I find this definition limiting, especially due to the fact that our primary reading from Stephen Church, and a new piece I’ve read, “A Short Essay on Being” by Jenny Boully, do not fit into this form. Both of these essays do not attempt to spatially remove themselves from other parts of the narrative on the page: rather, this happens in the prose. In Boully’s essay especially, the braiding happens not only in different paragraphs but also throughout sentences, due to the almost stream-of-consciousness pacing of the piece.
Like the narrator’s identity, this braided work is a hodge-podge of confusions and contemplations on identity, and is as complex as the abstract concept itself. This “Short Essay on Being” seems to tell us that being is not as simple as it sounds, especially when you are a minority in the United States where prying people try not only to coax you to reveal where you’re “from,” but also try to tell you about your identity after they’ve heard the answer they wanted.
The essay moves in between narratives of the own narrator’s understanding of her Thai identity, which is frequently compared to her knowledge of pot Thai. The piece starts off with the etymology of the English word, “pad,” and Boully spells out for us that: “A pad is something you can write in, as in sheets of paper bound together.
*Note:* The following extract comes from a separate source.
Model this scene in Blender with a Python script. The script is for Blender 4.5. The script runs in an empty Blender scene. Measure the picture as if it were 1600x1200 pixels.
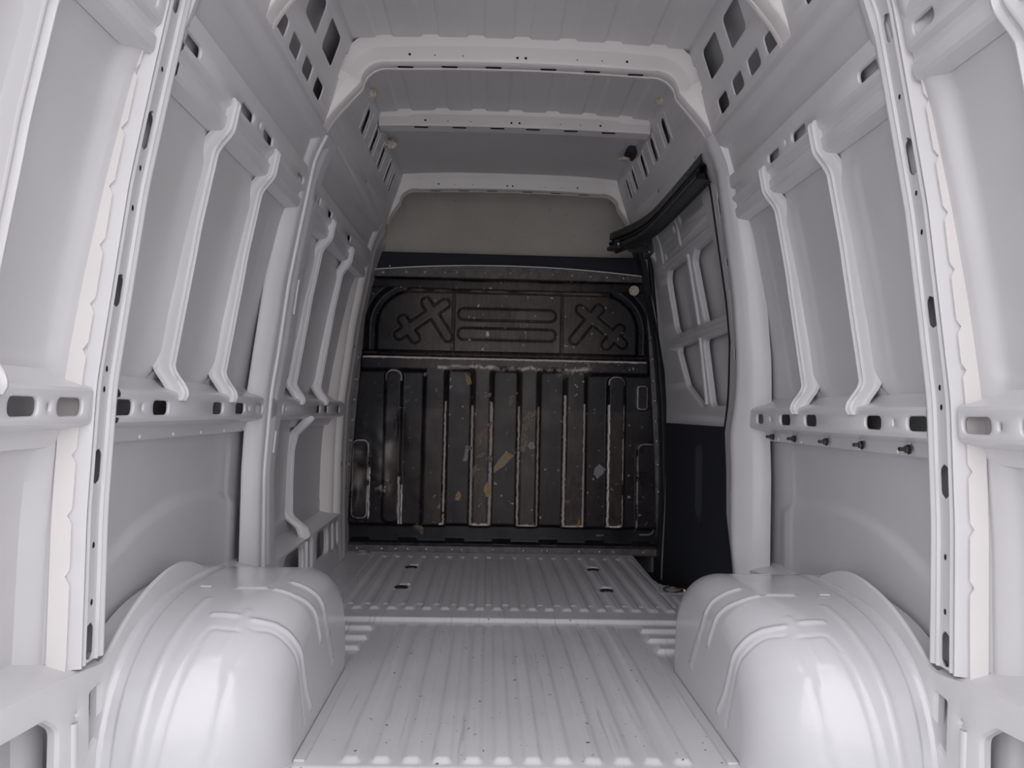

It is also what you bleed on when you first start.” Her grad school friend corrects her pronunciation of “pot Thai” to “pad Thai,” and the Thai-raised narrator “thanked her for correcting me,” as is the Thai way.
We don’t learn until later in the essay that the reason the narrator pronounces pot Thai in this way is because for her, “The quick and sharp way that you say ‘fried’ in Thai is more like ‘pot’ when spoken quickly in English than ‘pad.’” Yet, as seen through various threads in the essay, friends and strangers are constantly trying to explain to her the right way the right way to be Thai, and the right way to pronounce her own culture’s food.
This piece is braided because it works with the complex and messy trappings of the narrator’s identity: one that is constantly fluctuating between what she knows about her identity and what others are telling her, juxtaposed between insider and outsider narratives, like the comparison of a Chicagoan Thai shop owner to the grad school friends that speak of Thai tourist traps as if they understand the culture. The essay moves between the foods and the flavors of her and her mother’s home cooking, to the syrupy, artificially-crafted food narratives of “Thai” restaurants in Brooklyn and the oft-feigned dietary needs of grad school friends. Like the narrator, the essay lives in many different worlds, but coexists formally in one experience.
“A Short Essay on Being” shows us how form can, truly, be an extension of content. The way that this experience is formalized in one piece, with multiple threads running into each other with varying levels of pacing, sentence structure, and mood, shows how we ought to not limit the ways that we envision a braided narrative. Like our lives, a multifaceted narrative on identity shouldn’t constrict itself to the limitations of “sections” and purposeful “white space.” In Boully’s essay, the squashing together of a dozen narratives about a narrator’s life, some of them her own and some of them from others, shows an identity crafted from the inside and outside. It gives us insight on the sublime nature of our complex and human identities, and just how blurry an “identity” can be.